Hoje Lisboa acorda povoada de memórias, muitas delas tão anónimas que escondem heroísmos inimagináveis. Muitos deles, dos que vão caminhar até ao Alto de S.João, perdidos na multidão, vão ficar no silêncio da História e, no entanto, serviram para a construção dessa História.
Milhares e milhares de pessoas prestam hoje a última homenagem a Cunhal. Vêm do Alentejo e de toda a parte. Será um dia de ir ao poço da memória e matar a sede no deserto quando sonharam com o paraíso: a vez em que estiveram presos, a separação dos filhos, a impressão clandestina do Avante!, os longos exílios.
De trabalhadores manuais, de camponeses a intelectuais, todos tiveram um sonho e Cunhal era o sonhador que empunhava a bandeira. Haverá, por certo, muitas lágrimas de dor e despedida, mas também interrogações que se vão multiplicando: valerá a pena continuar ou este é o partido com que Cunhal sonhou e durante tantos e duros anos ajudou a construir? O Governo declarou um dia de luto nacional.
Cunhal nunca aceitou uma condecoração do Estado português, no seu despojamento, mas também porque recusava aceitar condecorações de Liberdade ao lado daqueles que nada fizerem para que ela existisse e se desenvolvesse.

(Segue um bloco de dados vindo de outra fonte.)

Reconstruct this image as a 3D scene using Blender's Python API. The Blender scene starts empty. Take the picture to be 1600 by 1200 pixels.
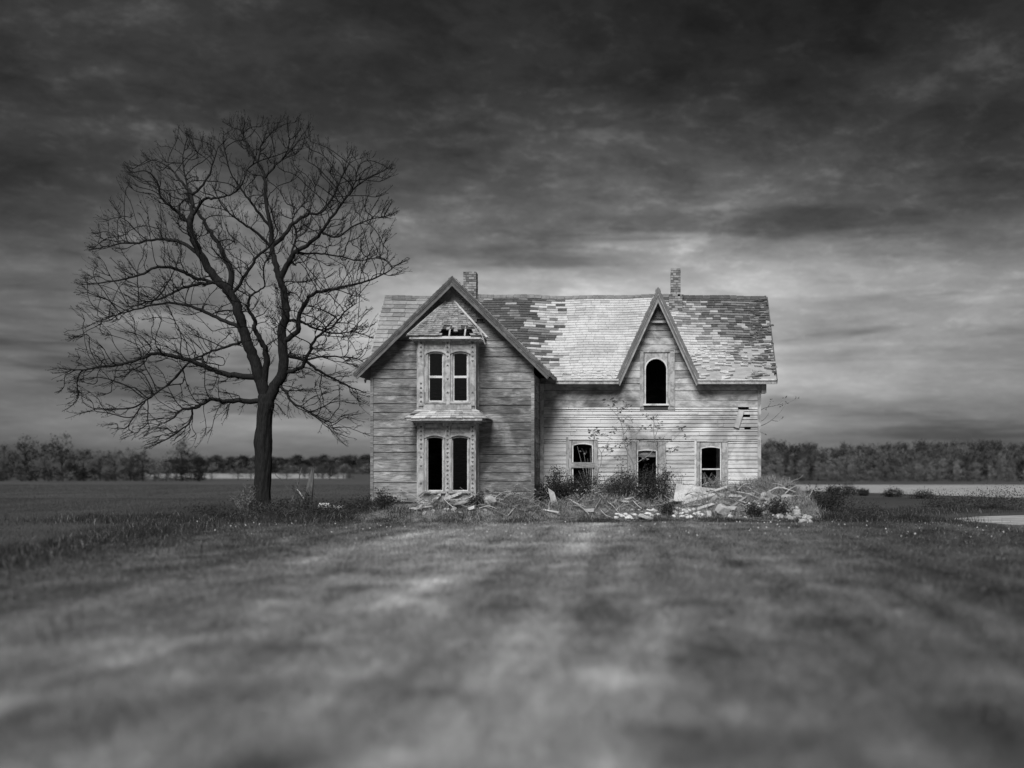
import bpy, math, random
import numpy as np
from mathutils import Vector, kdtree
R = math.radians
random.seed(7)
rng = np.random.default_rng(7)
S = bpy.context.scene
COL = S.collection

# ------------------------------------------------------------------ camera
CAMY, CAMZ = -45.0, 1.8
cam = bpy.data.cameras.new('camera')
cam.lens, cam.sensor_width = 40.5, 36.0
cam.shift_x, cam.shift_y = -0.125, 0.085
cam.clip_end = 6000
cam.dof.use_dof = True
cam.dof.focus_distance = 49.0
cam.dof.aperture_fstop = 0.33
camo = bpy.data.objects.new('camera', cam)
camo.location = (0, CAMY, CAMZ)
camo.rotation_euler = (R(90), 0, 0)
COL.objects.link(camo)
S.camera = camo

# ------------------------------------------------------------------ sky
SUN_EL, SUN_AZ = R(45), R(-9)          # azimuth measured at the camera's back, negative = camera left
sun_vec = Vector((math.cos(SUN_EL) * math.sin(SUN_AZ), -math.cos(SUN_EL) * math.cos(SUN_AZ), math.sin(SUN_EL)))
W = bpy.data.worlds.new('World')
S.world = W
W.use_nodes = True
nt = W.node_tree
nt.nodes.clear()
def N(tree, t, **kw):
    n = tree.nodes.new(t)
    for k, v in kw.items():
        setattr(n, k, v)
    return n
def math_node(tree, op, a, b=None, c=None):
    n = tree.nodes.new('ShaderNodeMath'); n.operation = op
    for i, v in enumerate((a, b, c)):
        if v is None: continue
        if isinstance(v, (int, float)): n.inputs[i].default_value = v
        else: tree.links.new(v, n.inputs[i])
    return n.outputs[0]
def ramp(tree, fac, stops, interp='EASE'):
    n = tree.nodes.new('ShaderNodeValToRGB')
    n.color_ramp.interpolation = interp
    els = n.color_ramp.elements
    while len(els) < len(stops): els.new(0.5)
    for e, (p, v) in zip(els, stops):
        e.position = p; e.color = (v, v, v, 1)
    tree.links.new(fac, n.inputs[0])
    return n.outputs[0]
def noise(tree, vec, scale, detail=6, rough=0.55, dist=0.0, w=None):
    n = tree.nodes.new('ShaderNodeTexNoise')
    if w is not None:
        n.noise_dimensions = '4D'; n.inputs['W'].default_value = w
    n.inputs['Scale'].default_value = scale
    n.inputs['Detail'].default_value = detail
    n.inputs['Roughness'].default_value = rough
    n.inputs['Distortion'].default_value = dist
    if vec is not None: tree.links.new(vec, n.inputs['Vector'])
    return n.outputs[0]

sky = N(nt, 'ShaderNodeTexSky', sky_type='NISHITA', sun_disc=False)
sky.sun_elevation = SUN_EL
sky.sun_rotation = math.atan2(sun_vec.x, sun_vec.y)
sky.air_density, sky.dust_density, sky.ozone_density = 1.0, 2.0, 1.0
bw = N(nt, 'ShaderNodeRGBToBW'); nt.links.new(sky.outputs[0], bw.inputs[0])
tc = N(nt, 'ShaderNodeTexCoord')
sep = N(nt, 'ShaderNodeSeparateXYZ'); nt.links.new(tc.outputs['Generated'], sep.inputs[0])
zpos = math_node(nt, 'MAXIMUM', sep.outputs[2], 0.0)
den = math_node(nt, 'ADD', zpos, 0.20)
px_ = math_node(nt, 'DIVIDE', sep.outputs[0], den)
py_ = math_node(nt, 'DIVIDE', sep.outputs[1], den)
comb = N(nt, 'ShaderNodeCombineXYZ')
nt.links.new(px_, comb.inputs[0]); nt.links.new(py_, comb.inputs[1])
n_big = noise(nt, comb.outputs[0], 0.9, 4, 0.5, 0.4, w=3.1)
n_mid = noise(nt, comb.outputs[0], 3.6, 10, 0.62, 0.2, w=7.7)
n_fine = noise(nt, comb.outputs[0], 15.0, 9, 0.70, 0.3, w=1.3)
big = ramp(nt, n_big, [(0.30, 0.72), (0.50, 0.98), (0.72, 1.45)])
mid = ramp(nt, n_mid, [(0.32, 0.55), (0.46, 0.84), (0.57, 1.18), (0.69, 2.2)])
fin = ramp(nt, n_fine, [(0.32, 0.80), (0.50, 0.97), (0.70, 1.45)])
# thick cloud deck overhead, thinning towards the horizon all round
elev = ramp(nt, zpos, [(0.0, 0.46), (0.04, 0.46), (0.10, 0.42), (0.15, 0.40), (0.185, 0.29), (0.23, 0.19), (0.31, 0.125), (0.40, 0.105), (1.0, 0.11)], 'LINEAR')
cl = math_node(nt, 'MULTIPLY', mid, fin)
# the mottling fades into smooth haze near the horizon
wm = ramp(nt, zpos, [(0.02, 0.22), (0.15, 0.45), (0.25, 1.0)], 'LINEAR')
cl = math_node(nt, 'POWER', cl, wm)
cl = math_node(nt, 'MULTIPLY', cl, big)
# long dark cloud streaks low over the horizon
st = N(nt, 'ShaderNodeMapping'); st.inputs['Scale'].default_value = (1.5, 1.5, 13.0)
nt.links.new(tc.outputs['Generated'], st.inputs['Vector'])
n_st = noise(nt, st.outputs[0], 1.7, 6, 0.55, 0.45, w=5.2)
streak = ramp(nt, n_st, [(0.36, 0.42), (0.46, 0.82), (0.58, 1.05), (0.72, 1.35)])
ws = ramp(nt, zpos, [(0.0, 0.9), (0.17, 1.0), (0.26, 0.35), (0.40, 0.10)], 'LINEAR')
streak = math_node(nt, 'POWER', streak, ws)
# thin places in the clouds low over the fields behind the house
def thin_cloud(centre, zs, stops):
    d = N(nt, 'ShaderNodeVectorMath', operation='DISTANCE')
    mp = N(nt, 'ShaderNodeMapping'); mp.inputs['Scale'].default_value = (1.0, 1.0, zs)
    nt.links.new(tc.outputs['Generated'], mp.inputs['Vector'])
    nt.links.new(mp.outputs[0], d.inputs[0]); d.inputs[1].default_value = (centre[0], centre[1], centre[2] * zs)
    return ramp(nt, d.outputs[1], stops)
gap = thin_cloud((-0.06, 0.985, 0.125), 2.3, [(0.0, 2.8), (0.11, 2.15), (0.25, 1.25), (0.46, 0.70), (1.0, 0.62)])
gap2 = thin_cloud((0.245, 0.955, 0.160), 3.0, [(0.0, 1.40), (0.10, 1.25), (0.20, 1.0), (0.40, 0.85)])
f = math_node(nt, 'MULTIPLY', elev, cl)
f = math_node(nt, 'MULTIPLY', f, streak)
f = math_node(nt, 'MULTIPLY', f, gap)
f = math_node(nt, 'MULTIPLY', f, gap2)
# one long flat dark cloud hanging over the fields
wob = noise(nt, comb.outputs[0], 2.6, 7, 0.6, 0.2, w=4.4)
dcl = N(nt, 'ShaderNodeVectorMath', operation='DISTANCE')
dmp = N(nt, 'ShaderNodeMapping'); dmp.inputs['Scale'].default_value = (1.0, 1.0, 15.0)
nt.links.new(tc.outputs['Generated'], dmp.inputs['Vector']); nt.links.new(dmp.outputs[0], dcl.inputs[0]); dcl.inputs[1].default_value = (0.105, 0.970, 0.211 * 15.0)
dd = math_node(nt, 'MULTIPLY_ADD', wob, 0.30, dcl.outputs[1])
f = math_node(nt, 'MULTIPLY', f, ramp(nt, dd, [(0.14, 0.50), (0.24, 0.62), (0.34, 1.0)]))
lum = math_node(nt, 'MULTIPLY', f, bw.outputs[0])
bg = N(nt, 'ShaderNodeBackground'); bg.inputs['Strength'].default_value = 0.07
nt.links.new(lum, bg.inputs['Color'])
wo = N(nt, 'ShaderNodeOutputWorld'); nt.links.new(bg.outputs[0], wo.inputs['Surface'])

# ------------------------------------------------------------------ sun (veiled by cloud)
sl = bpy.data.lights.new('sun', 'SUN')
sl.energy, sl.angle, sl.color = 1.5, R(30), (1, 1, 1)
slo = bpy.data.objects.new('sun', sl)
slo.rotation_euler = sun_vec.to_track_quat('Z', 'Y').to_euler()
slo.location = (-20, -30, 40)
COL.objects.link(slo)

S.view_settings.view_transform = 'Standard'
S.view_settings.look = 'None'
S.view_settings.exposure = 1.22
S.view_settings.gamma = 1.0
S.render.engine = 'CYCLES'
S.cycles.use_denoising = True
S.cycles.max_bounces = 6
S.cycles.transparent_max_bounces = 8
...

A sua coerência, revolucionária, mas também ética, é um legado que deixa ao país confrangedoramente sem ética nem coerência.
O país, passada esta espuma emocional e este espasmo comunicacional, regressará à sua «apagada e vil tristeza». O povo que hoje desce à rua, em silêncio, não é por certo o mesmo que homenageou Amália ou orou pela irmã Lúcia.
É um povo que sonhou um país mais livre, menos dependente do Fado e Fátima, mais esperançado num mundo melhor e numa mais equitativa distribuição da riqueza e da terra.